Rules are not bad. They provide structure and direction, and--most importantly--promote a common understanding. Too many rules will stifle a guild, but too few rules leads to confusion, misunderstandings, and drama.

Promoting a common understanding is precisely what your rules do, and they do a good job.

Achiever said...

I have a question to basicly anyone from your new project.
I might be a bit slow or not exactly understanding but from what I see we (you) are required to only raid or more likely start a raid anytime from 19:00 to 23:30, is that correct?
So basically if I decided to start say "LFM NAXX 8MAN achi run with Undying attempt" or "LFM ULD10 Drake Run" at 14:00 I am not allowed to do that? Or when we win WG or there was a reset so new weekly is up I cant start a group for that at say 10am on wednesday? Or does this raid time only apply to ICC?

I am highly considering transfering but this seems kind of odd to me, especially for a pug. Thanks for clarifying.

Gevlon said...

No, it's not against the rules. You simply won't find many people online.

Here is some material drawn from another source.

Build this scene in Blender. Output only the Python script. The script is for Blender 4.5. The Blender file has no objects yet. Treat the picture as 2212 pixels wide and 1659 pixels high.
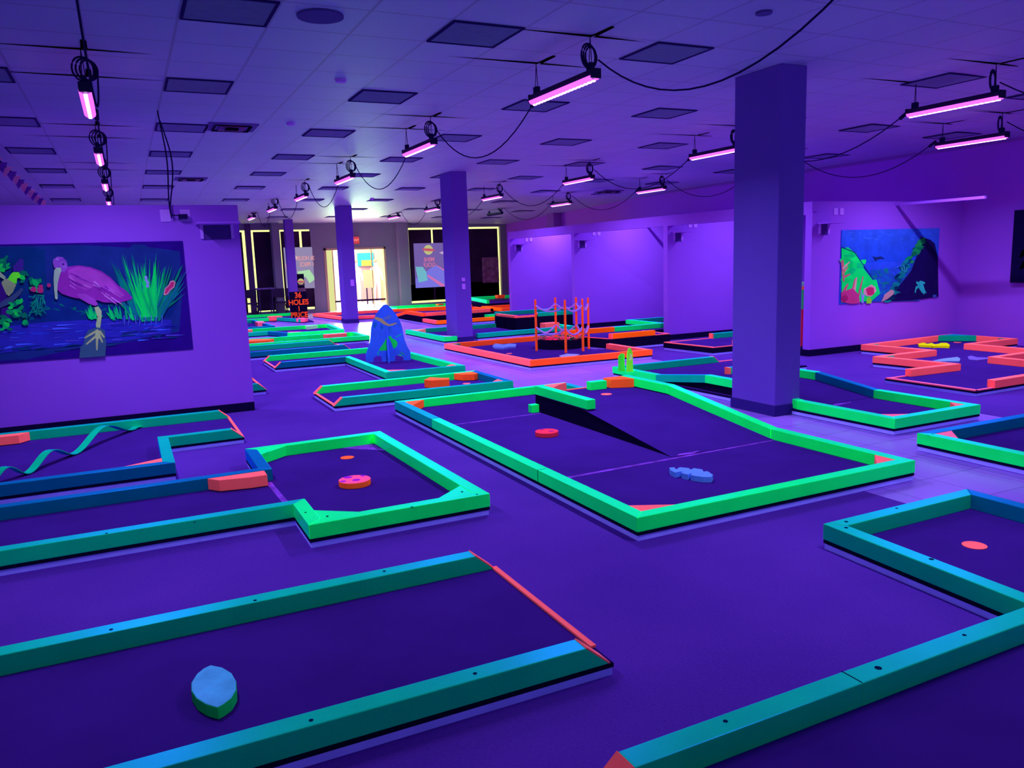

VoA is usually pugged with randoms (not guildies)

John Newhouse said...

@Achiever: The 19:00 to 23:30 raid thing is the official raiding time of the guild. Not the only allowed time.

Winter Seale said...

I really love your rules, honestly. If I had my way I'd use them with my main guild, and that's one that's explicitly only made up of people who know each other in real life. Though like any group of more then two or three people, not everyone's friends with everyone else... it's more of a graph of a relationship chart. Unfortunately, the founders what to pretend that everyone is friends with everyone else, rather then (in most cases) acquaintances at most.

Jobu said...

I like your rules.

The arguments given in this comments remind me Berlin article: http://en.wikipedia.org/wiki/Two_Concepts_of_Liberty

The idea is that we have two types of rules. And contrary to common thoughts the negative rules are very good for democratic working societies. Basicly it says that you can do what ever you wish, as long as you don't hurt someone else (the negative rule). This allow for a much wider options and advance. And if you check most of the democratic laws, they are of the negative type: "Don't pass in red light, Don't X and Y". In driving lessons OTOH, they tell you positive rules - drive carefully et cet. This is the difference between Law and Common sense.

I hope I managed to pass the important difference. I strongly suggest to read the references.

PP

Tobold said...

Well, you have to admit that you're not simulating anything. A PuG is made of a variety of people, social, anti-social, morons, etc. So... you're constraining the behavior from the start, thus invaliding the simulation.

That competent players can achieve goals is a known fact.

But you know what? Friendly guilds, and not all of them are made of M&S, can also achieve goals. I promise you that greeting someone for getting a useless achievement won't stop anyone from downing a boss.

Before this expansion i was in a guild made mostly of friends. We helped each other, we greeted each other and we downed every boss of TBC before the nerf.

So, i'm not sure of what you're trying to prove other than that anti-social people can ALSO be competent players.

But don't call it a "simulated pug", because it is not.

Anonymous said...

Have you ever taken a look at the guild Alea Iacta Est on US-Earthen Ring? I think you would them pretty hilarious. It is pretty much a guild of nothing by M&s.

Particulary funny instance I read about recently is a guy that was going to realm change to join the guild. He was trying to transfer a bunch of money over so he made a post saying this and saying that he was seeing if anyone would like a mechano-hog at just the COST for materials.

So, an officer replies to his thread, saying "Selling stuff to guildes, even at cost, isn't really the way AIE rolls. Sell them in the AH or better yet, do what many have done, and give them away to needy guild-mates."

Check them our at 'www.aie-guild.org' You'd get a great laugh out of it.

Anonymous said...

Your rules not only undo the myth that guildies are your friends, they also discourage guildies from becoming friends.